Assim, o campo das redes sociais impõe uma lógica de distribuição que favorece a disseminação de fake news entre usuários, sendo plataformas de gestão de conteúdos, como afirmou Dennis de Oliveira, da Escola de Comunicações e Artes (ECA) da USP e pesquisador do Programa Ano Sabático do IEA em 2019. Os controles de autorregulação das redes sociais são, para ele, o "ápice da destruição da esfera pública", pois refletem a privatização de uma norma que deveria surgir em âmbito público.
No Brasil, o Marco Civil da Internet declara que as plataformas não são responsáveis pelo conteúdo compartilhado, mas o cidadão que se sentir ofendido por uma publicação pode pedir para retirar conteúdos da internet e, assim, a empresa de conteúdo se torna responsável caso se negue a retirar.
Oliveira lembrou que 58% da população brasileira acessa a internet exclusivamente por meio do celular, e que as empresas de telefonia móvel oferecem pacotes com acesso ilimitado às plataformas de rede social. Para o professor, esse modelo de negócios induz o público a enxergar a internet meramente como acesso a redes sociais, onde circulam as fake news.

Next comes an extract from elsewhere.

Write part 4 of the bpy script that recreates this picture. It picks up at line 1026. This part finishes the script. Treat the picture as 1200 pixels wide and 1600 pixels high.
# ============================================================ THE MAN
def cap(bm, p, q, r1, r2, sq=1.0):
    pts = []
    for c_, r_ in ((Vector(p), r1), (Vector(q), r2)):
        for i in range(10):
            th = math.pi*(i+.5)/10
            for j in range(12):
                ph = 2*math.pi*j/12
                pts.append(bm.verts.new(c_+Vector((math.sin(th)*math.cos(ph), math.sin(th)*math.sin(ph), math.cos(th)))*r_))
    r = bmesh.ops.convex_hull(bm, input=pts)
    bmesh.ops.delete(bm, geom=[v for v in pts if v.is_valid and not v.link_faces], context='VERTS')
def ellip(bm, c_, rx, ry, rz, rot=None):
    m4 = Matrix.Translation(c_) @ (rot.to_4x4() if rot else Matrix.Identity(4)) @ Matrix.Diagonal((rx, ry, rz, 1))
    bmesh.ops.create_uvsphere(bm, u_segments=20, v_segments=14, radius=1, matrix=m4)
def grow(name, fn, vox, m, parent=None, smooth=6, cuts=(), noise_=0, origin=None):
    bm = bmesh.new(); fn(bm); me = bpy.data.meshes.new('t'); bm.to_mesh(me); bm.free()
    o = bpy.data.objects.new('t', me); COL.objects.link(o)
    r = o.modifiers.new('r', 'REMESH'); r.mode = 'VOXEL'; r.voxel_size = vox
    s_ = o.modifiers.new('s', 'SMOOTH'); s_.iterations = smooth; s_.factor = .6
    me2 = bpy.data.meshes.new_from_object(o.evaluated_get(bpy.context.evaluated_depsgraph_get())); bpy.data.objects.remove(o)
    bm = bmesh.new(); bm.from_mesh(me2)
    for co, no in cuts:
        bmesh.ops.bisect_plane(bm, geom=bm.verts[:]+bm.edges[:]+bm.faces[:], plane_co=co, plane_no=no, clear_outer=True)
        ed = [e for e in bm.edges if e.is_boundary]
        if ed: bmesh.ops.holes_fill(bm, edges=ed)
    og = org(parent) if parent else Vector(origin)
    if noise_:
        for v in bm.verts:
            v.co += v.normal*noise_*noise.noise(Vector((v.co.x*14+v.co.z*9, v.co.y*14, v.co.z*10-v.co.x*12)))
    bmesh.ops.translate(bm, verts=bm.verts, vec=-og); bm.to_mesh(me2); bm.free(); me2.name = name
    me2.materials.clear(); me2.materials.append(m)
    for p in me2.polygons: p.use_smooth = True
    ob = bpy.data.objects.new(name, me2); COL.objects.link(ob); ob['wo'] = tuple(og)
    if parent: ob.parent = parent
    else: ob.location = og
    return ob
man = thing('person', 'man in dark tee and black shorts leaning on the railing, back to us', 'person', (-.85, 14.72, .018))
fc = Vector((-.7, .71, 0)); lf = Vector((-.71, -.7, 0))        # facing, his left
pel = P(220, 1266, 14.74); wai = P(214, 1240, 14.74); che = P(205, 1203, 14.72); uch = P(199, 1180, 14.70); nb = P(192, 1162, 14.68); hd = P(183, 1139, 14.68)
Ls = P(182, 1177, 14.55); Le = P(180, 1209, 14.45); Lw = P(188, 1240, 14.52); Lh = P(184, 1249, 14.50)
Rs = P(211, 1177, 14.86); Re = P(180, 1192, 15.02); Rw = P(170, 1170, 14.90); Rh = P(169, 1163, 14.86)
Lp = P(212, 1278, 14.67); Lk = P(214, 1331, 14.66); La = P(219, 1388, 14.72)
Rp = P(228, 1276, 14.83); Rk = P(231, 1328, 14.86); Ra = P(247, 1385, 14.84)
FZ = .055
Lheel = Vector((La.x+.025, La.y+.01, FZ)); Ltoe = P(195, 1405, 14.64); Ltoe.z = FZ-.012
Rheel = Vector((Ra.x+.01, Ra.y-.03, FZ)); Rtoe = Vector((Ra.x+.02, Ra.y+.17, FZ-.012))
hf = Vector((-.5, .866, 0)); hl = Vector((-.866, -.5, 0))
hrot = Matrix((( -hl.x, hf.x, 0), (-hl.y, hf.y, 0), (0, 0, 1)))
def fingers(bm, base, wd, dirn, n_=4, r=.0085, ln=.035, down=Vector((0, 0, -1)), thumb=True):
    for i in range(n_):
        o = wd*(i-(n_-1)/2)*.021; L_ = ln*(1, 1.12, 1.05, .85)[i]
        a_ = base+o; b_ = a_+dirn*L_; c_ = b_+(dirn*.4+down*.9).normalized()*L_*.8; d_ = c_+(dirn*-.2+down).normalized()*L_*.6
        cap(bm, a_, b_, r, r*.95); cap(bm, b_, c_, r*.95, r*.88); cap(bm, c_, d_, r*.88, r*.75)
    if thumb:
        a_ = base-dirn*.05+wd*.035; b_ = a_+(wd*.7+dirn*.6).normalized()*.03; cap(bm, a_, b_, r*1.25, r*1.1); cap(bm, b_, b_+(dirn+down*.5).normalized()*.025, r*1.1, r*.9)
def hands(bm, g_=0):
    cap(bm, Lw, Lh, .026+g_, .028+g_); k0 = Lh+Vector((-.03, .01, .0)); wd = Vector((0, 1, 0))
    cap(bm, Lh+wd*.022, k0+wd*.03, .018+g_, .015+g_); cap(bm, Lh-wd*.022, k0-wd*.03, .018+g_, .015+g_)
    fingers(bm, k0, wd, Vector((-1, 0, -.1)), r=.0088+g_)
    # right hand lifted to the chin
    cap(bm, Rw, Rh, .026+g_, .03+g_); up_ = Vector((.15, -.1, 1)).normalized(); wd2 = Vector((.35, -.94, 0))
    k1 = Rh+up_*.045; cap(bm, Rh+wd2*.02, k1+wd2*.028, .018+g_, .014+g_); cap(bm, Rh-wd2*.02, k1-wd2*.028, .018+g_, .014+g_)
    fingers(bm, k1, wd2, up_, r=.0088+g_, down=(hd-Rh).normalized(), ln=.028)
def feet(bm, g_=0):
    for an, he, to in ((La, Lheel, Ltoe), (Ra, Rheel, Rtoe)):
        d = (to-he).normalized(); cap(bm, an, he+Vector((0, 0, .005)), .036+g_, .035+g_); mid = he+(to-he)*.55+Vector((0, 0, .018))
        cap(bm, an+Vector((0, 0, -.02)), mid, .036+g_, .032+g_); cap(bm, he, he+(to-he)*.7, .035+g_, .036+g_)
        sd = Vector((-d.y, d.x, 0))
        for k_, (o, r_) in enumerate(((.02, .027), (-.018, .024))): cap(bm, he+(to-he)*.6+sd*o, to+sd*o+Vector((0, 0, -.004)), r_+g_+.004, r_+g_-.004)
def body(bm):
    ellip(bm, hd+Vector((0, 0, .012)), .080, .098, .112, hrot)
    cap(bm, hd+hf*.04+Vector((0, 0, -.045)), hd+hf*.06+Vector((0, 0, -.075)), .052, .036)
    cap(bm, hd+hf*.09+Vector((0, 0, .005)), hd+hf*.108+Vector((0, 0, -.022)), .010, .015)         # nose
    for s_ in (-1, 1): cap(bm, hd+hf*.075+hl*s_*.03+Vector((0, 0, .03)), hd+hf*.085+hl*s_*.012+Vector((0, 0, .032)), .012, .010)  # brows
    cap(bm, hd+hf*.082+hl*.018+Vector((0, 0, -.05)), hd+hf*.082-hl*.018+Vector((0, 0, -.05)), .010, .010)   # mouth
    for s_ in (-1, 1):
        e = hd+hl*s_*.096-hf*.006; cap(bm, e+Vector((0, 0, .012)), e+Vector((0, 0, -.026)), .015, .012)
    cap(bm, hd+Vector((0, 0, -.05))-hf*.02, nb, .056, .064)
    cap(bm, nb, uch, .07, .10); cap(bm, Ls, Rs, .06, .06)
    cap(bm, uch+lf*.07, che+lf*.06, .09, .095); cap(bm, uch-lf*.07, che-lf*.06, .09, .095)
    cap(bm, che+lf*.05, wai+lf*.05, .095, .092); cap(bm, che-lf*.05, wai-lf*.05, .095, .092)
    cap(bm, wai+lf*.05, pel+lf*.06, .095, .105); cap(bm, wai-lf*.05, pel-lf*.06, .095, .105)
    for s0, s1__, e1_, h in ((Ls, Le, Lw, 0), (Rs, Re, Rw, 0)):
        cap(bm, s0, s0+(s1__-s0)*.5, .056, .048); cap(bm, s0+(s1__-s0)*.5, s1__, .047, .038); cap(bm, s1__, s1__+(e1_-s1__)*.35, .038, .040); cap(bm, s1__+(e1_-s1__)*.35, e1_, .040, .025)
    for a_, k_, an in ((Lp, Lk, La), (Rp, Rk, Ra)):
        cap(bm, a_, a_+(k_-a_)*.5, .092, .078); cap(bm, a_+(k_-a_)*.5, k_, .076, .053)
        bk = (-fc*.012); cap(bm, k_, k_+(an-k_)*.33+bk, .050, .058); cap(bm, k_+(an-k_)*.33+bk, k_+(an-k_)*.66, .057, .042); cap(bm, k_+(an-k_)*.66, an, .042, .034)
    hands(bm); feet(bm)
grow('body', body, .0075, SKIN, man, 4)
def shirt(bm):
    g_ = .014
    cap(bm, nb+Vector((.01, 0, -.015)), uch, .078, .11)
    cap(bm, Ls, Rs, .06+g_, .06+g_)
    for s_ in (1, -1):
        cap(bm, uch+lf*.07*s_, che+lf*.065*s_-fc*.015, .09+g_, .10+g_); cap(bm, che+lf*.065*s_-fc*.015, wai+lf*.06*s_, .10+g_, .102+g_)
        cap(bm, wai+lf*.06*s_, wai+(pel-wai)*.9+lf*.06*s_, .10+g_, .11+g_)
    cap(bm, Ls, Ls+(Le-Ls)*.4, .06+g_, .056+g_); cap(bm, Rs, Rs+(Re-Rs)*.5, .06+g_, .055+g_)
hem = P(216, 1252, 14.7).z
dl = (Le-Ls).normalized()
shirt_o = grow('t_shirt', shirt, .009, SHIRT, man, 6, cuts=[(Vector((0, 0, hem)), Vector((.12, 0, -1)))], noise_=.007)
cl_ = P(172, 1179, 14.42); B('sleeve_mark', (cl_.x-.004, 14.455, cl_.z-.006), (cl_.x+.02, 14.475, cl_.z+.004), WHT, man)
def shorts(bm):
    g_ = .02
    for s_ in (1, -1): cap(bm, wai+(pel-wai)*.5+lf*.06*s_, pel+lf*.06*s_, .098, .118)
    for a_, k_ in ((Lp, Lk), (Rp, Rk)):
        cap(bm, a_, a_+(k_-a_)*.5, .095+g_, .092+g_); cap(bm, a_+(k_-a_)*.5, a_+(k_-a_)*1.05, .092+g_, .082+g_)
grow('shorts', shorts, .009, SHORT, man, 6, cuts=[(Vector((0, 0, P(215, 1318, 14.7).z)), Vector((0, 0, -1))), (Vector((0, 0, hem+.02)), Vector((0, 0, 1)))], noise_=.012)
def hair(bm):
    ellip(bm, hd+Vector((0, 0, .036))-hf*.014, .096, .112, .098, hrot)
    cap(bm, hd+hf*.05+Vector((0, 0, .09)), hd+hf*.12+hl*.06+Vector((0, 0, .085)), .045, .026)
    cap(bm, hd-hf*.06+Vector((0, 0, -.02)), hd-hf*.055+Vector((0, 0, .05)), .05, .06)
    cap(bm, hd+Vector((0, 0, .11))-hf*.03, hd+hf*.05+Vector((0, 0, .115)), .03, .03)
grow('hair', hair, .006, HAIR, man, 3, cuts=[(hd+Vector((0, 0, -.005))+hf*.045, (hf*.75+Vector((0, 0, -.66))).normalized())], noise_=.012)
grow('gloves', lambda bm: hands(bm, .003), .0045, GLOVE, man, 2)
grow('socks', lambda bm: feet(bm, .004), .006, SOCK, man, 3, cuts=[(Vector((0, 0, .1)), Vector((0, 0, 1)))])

Em 2015, o Facebook lançou os "artigos instantâneos", que diminuem o tempo de carregamento de notícias, permitem ao usuário uma leitura rápida sem sair da rede social e aumentam o engajamento e monetização das publicações. Essa ferramenta facilitou a divulgação de notícias, tanto falsas quanto verdadeiras, e elevou o número de usuários da internet que lê apenas títulos e manchetes, e não reportagens, como apontou Nemer. Ele reforçou que o funcionamento das redes sociais ainda é desconhecido, porque não temos acesso à "caixa preta" dos algoritmos.
Para o pesquisador, o letramento digital nas escolas é uma prática importante no sentido de reconhecer e interpretar conteúdos na internet. No entanto, ela não abarca preconceitos e discursos de ódio, fatores que impulsionam o compartilhamento de fake news e que não são acobertados pela "liberdade de expressão", uma vez que esta não é irrestrita.
O evento foi mediado por Vitor Blotta, professor da ECA e coordenador do Grupo de Pesquisa Jornalismo, Direito e Liberdade, do IEA.